Maluf: Sim, com certeza. Estamos falando de uma mudança no mundo automotivo global. A Ford fechou porque tinha uma fábrica bastante antiga e produzia automóveis que, embora fossem bem vendidos, eram plataformas de veículos a combustão, modelos antigos. A matriz da Ford deve ter dito: estamos atrasados, perdemos a corrida tecnológica, vamos voltar às origens e para onde há estímulo. Onde tem estímulo? Argentina, por exemplo. O fechamento dessas fábricas deveria ter dado um sinal muito ruim para o País.
Maluf: O Brasil corre um risco muito grande. Faz sentido a Audi, a Land Rover ou mesmo a Volkswagen manterem uma produção, aqui, se os produtos não estiverem inseridos em uma escala global? Não faz. Quando a gente vê esses pequenos números de elétricos no Brasil, por exemplo, entende que ainda tem muito a crescer, mas já permitem que as fábricas comecem a se coordenar. Toda a inteligência digital é onde será criada a maior parte dos empregos. Por isso, ficamos muito felizes quando Alckmin anunciou a Secretaria de Economia Verde, que deve explorar temas como energias renováveis e mobilidade. Já é um bom sinal.
Maluf: Não existe uma solução única para o mundo inteiro. Porém, estamos falando de um bem que é facilmente reposto por outro bem de produção global. Ou seja, se não produzirmos o que o mundo consome, ficaremos de fora do mercado. Hoje, dentre as rotas tecnológicas, foi a elétrica a bateria que venceu. A Europa já definiu que, até 2035, já não serão mais vendidos carros a combustão. Em 2030, os Estados Unidos deverão ter, pelo menos, 50% do mercado eletrificado. Pensa comigo, temos cerca de 3% do mercado global, que está muito mais imbuído de tecnologia; não faz sentido o Brasil seguir outra rota tecnológica.

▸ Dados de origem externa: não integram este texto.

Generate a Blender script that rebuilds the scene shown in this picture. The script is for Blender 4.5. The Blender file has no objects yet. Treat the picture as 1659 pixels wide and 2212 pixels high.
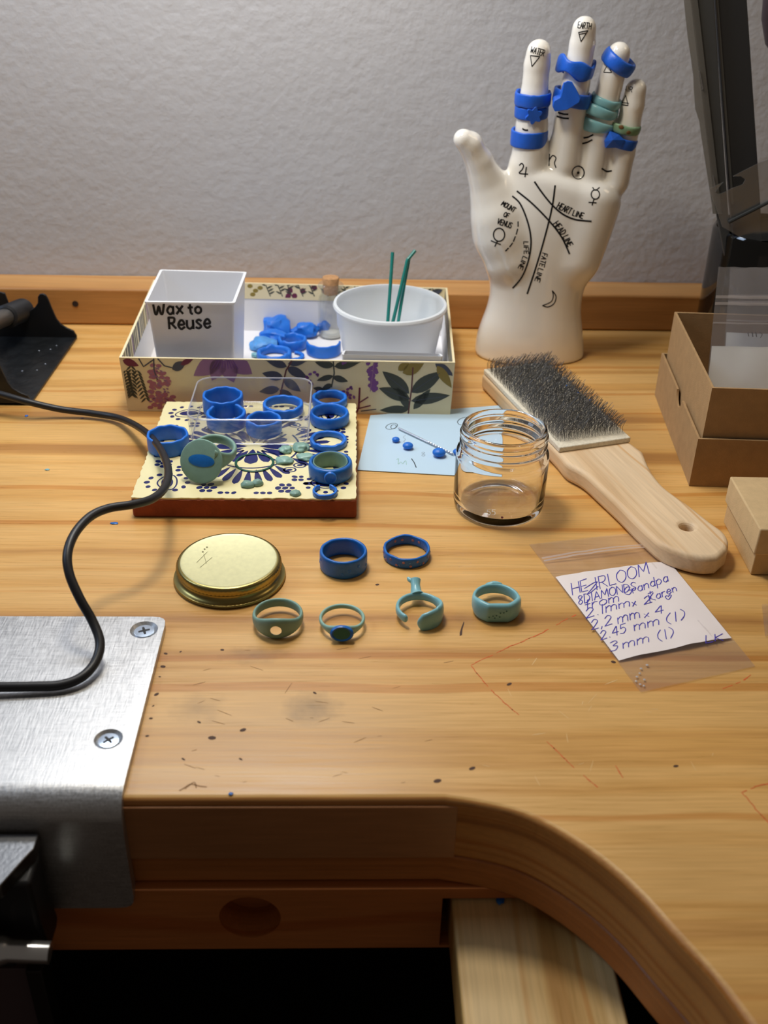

Maluf: Lá por 2025, o hidrogênio pode ser viabilizado em veículos que rodam cerca de 1.000 quilômetros. Até aquele ano, criarão uma infraestrutura própria com equipamentos, troca de hidrogênio no percurso, recargas etc. Agora, até 500 quilômetros de autonomia, o veículo elétrico a bateria vai dominar tudo – essa é uma afirmação da Agência Internacional de Energia. Foi a rota que ganhou a corrida.